Data extract
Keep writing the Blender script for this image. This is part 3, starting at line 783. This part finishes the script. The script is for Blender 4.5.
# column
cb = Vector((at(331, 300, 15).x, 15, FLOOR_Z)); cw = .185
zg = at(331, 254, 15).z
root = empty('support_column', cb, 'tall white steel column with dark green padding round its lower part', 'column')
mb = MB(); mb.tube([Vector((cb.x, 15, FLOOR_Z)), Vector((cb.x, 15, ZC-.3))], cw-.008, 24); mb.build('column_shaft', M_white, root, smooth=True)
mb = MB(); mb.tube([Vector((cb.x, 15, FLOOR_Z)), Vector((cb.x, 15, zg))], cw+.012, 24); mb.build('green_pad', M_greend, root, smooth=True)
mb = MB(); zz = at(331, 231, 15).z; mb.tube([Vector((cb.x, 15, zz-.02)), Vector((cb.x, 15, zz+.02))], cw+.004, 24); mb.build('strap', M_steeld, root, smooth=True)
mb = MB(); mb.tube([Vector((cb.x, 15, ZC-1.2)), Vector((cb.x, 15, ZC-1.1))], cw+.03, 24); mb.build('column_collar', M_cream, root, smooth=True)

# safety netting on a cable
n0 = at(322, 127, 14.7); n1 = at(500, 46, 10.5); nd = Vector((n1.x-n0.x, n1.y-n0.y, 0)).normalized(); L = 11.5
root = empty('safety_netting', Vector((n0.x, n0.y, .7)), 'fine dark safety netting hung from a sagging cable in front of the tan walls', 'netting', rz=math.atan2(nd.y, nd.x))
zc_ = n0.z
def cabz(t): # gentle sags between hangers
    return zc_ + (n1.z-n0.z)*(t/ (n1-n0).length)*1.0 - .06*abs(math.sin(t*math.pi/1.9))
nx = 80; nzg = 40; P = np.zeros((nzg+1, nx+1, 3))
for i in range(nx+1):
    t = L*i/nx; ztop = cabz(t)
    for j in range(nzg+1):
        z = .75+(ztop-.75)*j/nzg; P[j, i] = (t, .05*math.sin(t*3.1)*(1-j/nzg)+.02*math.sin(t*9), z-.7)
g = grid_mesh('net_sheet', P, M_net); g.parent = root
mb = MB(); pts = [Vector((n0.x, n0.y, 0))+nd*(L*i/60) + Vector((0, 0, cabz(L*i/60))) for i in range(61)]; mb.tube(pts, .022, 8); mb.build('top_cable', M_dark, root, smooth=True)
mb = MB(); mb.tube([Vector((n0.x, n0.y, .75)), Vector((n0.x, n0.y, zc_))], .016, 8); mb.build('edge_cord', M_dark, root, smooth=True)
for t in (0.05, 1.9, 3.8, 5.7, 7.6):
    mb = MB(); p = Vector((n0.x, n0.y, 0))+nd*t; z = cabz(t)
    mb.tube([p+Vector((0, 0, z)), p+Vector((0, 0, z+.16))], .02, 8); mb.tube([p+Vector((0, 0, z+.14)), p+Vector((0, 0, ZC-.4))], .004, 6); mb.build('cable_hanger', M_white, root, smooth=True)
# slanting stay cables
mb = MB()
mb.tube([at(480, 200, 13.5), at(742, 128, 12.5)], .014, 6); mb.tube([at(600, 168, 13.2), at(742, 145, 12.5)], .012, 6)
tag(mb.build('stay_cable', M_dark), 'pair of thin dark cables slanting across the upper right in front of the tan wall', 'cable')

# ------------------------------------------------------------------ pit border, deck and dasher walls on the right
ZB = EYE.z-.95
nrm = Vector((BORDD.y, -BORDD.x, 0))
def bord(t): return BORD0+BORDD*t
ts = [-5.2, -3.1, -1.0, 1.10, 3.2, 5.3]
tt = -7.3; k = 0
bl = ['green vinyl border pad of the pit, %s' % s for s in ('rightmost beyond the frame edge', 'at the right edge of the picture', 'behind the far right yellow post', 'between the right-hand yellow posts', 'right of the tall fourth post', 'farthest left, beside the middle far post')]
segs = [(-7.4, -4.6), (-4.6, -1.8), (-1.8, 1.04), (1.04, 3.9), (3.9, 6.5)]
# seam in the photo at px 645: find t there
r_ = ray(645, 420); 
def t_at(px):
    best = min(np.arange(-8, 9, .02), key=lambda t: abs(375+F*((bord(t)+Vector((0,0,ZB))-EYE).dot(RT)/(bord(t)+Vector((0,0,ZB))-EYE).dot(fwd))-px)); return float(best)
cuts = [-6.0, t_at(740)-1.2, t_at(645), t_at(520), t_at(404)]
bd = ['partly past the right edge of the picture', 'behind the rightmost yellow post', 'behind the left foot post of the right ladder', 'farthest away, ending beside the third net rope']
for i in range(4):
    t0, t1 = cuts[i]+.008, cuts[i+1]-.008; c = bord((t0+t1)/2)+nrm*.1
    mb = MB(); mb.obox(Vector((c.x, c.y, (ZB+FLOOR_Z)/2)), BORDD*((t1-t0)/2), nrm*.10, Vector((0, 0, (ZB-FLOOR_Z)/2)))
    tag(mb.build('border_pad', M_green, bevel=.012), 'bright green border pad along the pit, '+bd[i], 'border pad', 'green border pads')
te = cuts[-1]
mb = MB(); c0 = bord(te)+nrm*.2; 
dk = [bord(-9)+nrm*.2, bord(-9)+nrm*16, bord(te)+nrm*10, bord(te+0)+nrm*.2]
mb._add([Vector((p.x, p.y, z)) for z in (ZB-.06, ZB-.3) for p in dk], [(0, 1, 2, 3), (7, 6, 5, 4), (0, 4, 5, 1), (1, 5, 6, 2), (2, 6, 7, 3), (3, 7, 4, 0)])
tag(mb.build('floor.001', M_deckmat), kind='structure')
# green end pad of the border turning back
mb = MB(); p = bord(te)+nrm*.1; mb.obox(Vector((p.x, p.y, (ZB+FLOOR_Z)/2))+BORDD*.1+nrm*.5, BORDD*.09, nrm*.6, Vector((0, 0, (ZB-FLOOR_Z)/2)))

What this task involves
Repeat the material from above exactly, word for word.

Answer for this exercise
Keep writing the Blender script for this image. This is part 3, starting at line 783. This part finishes the script. The script is for Blender 4.5.
# column
cb = Vector((at(331, 300, 15).x, 15, FLOOR_Z)); cw = .185
zg = at(331, 254, 15).z
root = empty('support_column', cb, 'tall white steel column with dark green padding round its lower part', 'column')
mb = MB(); mb.tube([Vector((cb.x, 15, FLOOR_Z)), Vector((cb.x, 15, ZC-.3))], cw-.008, 24); mb.build('column_shaft', M_white, root, smooth=True)
mb = MB(); mb.tube([Vector((cb.x, 15, FLOOR_Z)), Vector((cb.x, 15, zg))], cw+.012, 24); mb.build('green_pad', M_greend, root, smooth=True)
mb = MB(); zz = at(331, 231, 15).z; mb.tube([Vector((cb.x, 15, zz-.02)), Vector((cb.x, 15, zz+.02))], cw+.004, 24); mb.build('strap', M_steeld, root, smooth=True)
mb = MB(); mb.tube([Vector((cb.x, 15, ZC-1.2)), Vector((cb.x, 15, ZC-1.1))], cw+.03, 24); mb.build('column_collar', M_cream, root, smooth=True)

# safety netting on a cable
n0 = at(322, 127, 14.7); n1 = at(500, 46, 10.5); nd = Vector((n1.x-n0.x, n1.y-n0.y, 0)).normalized(); L = 11.5
root = empty('safety_netting', Vector((n0.x, n0.y, .7)), 'fine dark safety netting hung from a sagging cable in front of the tan walls', 'netting', rz=math.atan2(nd.y, nd.x))
zc_ = n0.z
def cabz(t): # gentle sags between hangers
    return zc_ + (n1.z-n0.z)*(t/ (n1-n0).length)*1.0 - .06*abs(math.sin(t*math.pi/1.9))
nx = 80; nzg = 40; P = np.zeros((nzg+1, nx+1, 3))
for i in range(nx+1):
    t = L*i/nx; ztop = cabz(t)
    for j in range(nzg+1):
        z = .75+(ztop-.75)*j/nzg; P[j, i] = (t, .05*math.sin(t*3.1)*(1-j/nzg)+.02*math.sin(t*9), z-.7)
g = grid_mesh('net_sheet', P, M_net); g.parent = root
mb = MB(); pts = [Vector((n0.x, n0.y, 0))+nd*(L*i/60) + Vector((0, 0, cabz(L*i/60))) for i in range(61)]; mb.tube(pts, .022, 8); mb.build('top_cable', M_dark, root, smooth=True)
mb = MB(); mb.tube([Vector((n0.x, n0.y, .75)), Vector((n0.x, n0.y, zc_))], .016, 8); mb.build('edge_cord', M_dark, root, smooth=True)
for t in (0.05, 1.9, 3.8, 5.7, 7.6):
    mb = MB(); p = Vector((n0.x, n0.y, 0))+nd*t; z = cabz(t)
    mb.tube([p+Vector((0, 0, z)), p+Vector((0, 0, z+.16))], .02, 8); mb.tube([p+Vector((0, 0, z+.14)), p+Vector((0, 0, ZC-.4))], .004, 6); mb.build('cable_hanger', M_white, root, smooth=True)
# slanting stay cables
mb = MB()
mb.tube([at(480, 200, 13.5), at(742, 128, 12.5)], .014, 6); mb.tube([at(600, 168, 13.2), at(742, 145, 12.5)], .012, 6)
tag(mb.build('stay_cable', M_dark), 'pair of thin dark cables slanting across the upper right in front of the tan wall', 'cable')

# ------------------------------------------------------------------ pit border, deck and dasher walls on the right
ZB = EYE.z-.95
nrm = Vector((BORDD.y, -BORDD.x, 0))
def bord(t): return BORD0+BORDD*t
ts = [-5.2, -3.1, -1.0, 1.10, 3.2, 5.3]
tt = -7.3; k = 0
bl = ['green vinyl border pad of the pit, %s' % s for s in ('rightmost beyond the frame edge', 'at the right edge of the picture', 'behind the far right yellow post', 'between the right-hand yellow posts', 'right of the tall fourth post', 'farthest left, beside the middle far post')]
segs = [(-7.4, -4.6), (-4.6, -1.8), (-1.8, 1.04), (1.04, 3.9), (3.9, 6.5)]
# seam in the photo at px 645: find t there
r_ = ray(645, 420); 
def t_at(px):
    best = min(np.arange(-8, 9, .02), key=lambda t: abs(375+F*((bord(t)+Vector((0,0,ZB))-EYE).dot(RT)/(bord(t)+Vector((0,0,ZB))-EYE).dot(fwd))-px)); return float(best)
cuts = [-6.0, t_at(740)-1.2, t_at(645), t_at(520), t_at(404)]
bd = ['partly past the right edge of the picture', 'behind the rightmost yellow post', 'behind the left foot post of the right ladder', 'farthest away, ending beside the third net rope']
for i in range(4):
    t0, t1 = cuts[i]+.008, cuts[i+1]-.008; c = bord((t0+t1)/2)+nrm*.1
    mb = MB(); mb.obox(Vector((c.x, c.y, (ZB+FLOOR_Z)/2)), BORDD*((t1-t0)/2), nrm*.10, Vector((0, 0, (ZB-FLOOR_Z)/2)))
    tag(mb.build('border_pad', M_green, bevel=.012), 'bright green border pad along the pit, '+bd[i], 'border pad', 'green border pads')
te = cuts[-1]
mb = MB(); c0 = bord(te)+nrm*.2; 
dk = [bord(-9)+nrm*.2, bord(-9)+nrm*16, bord(te)+nrm*10, bord(te+0)+nrm*.2]
mb._add([Vector((p.x, p.y, z)) for z in (ZB-.06, ZB-.3) for p in dk], [(0, 1, 2, 3), (7, 6, 5, 4), (0, 4, 5, 1), (1, 5, 6, 2), (2, 6, 7, 3), (3, 7, 4, 0)])
tag(mb.build('floor.001', M_deckmat), kind='structure')
# green end pad of the border turning back
mb = MB(); p = bord(te)+nrm*.1; mb.obox(Vector((p.x, p.y, (ZB+FLOOR_Z)/2))+BORDD*.1+nrm*.5, BORDD*.09, nrm*.6, Vector((0, 0, (ZB-FLOOR_Z)/2)))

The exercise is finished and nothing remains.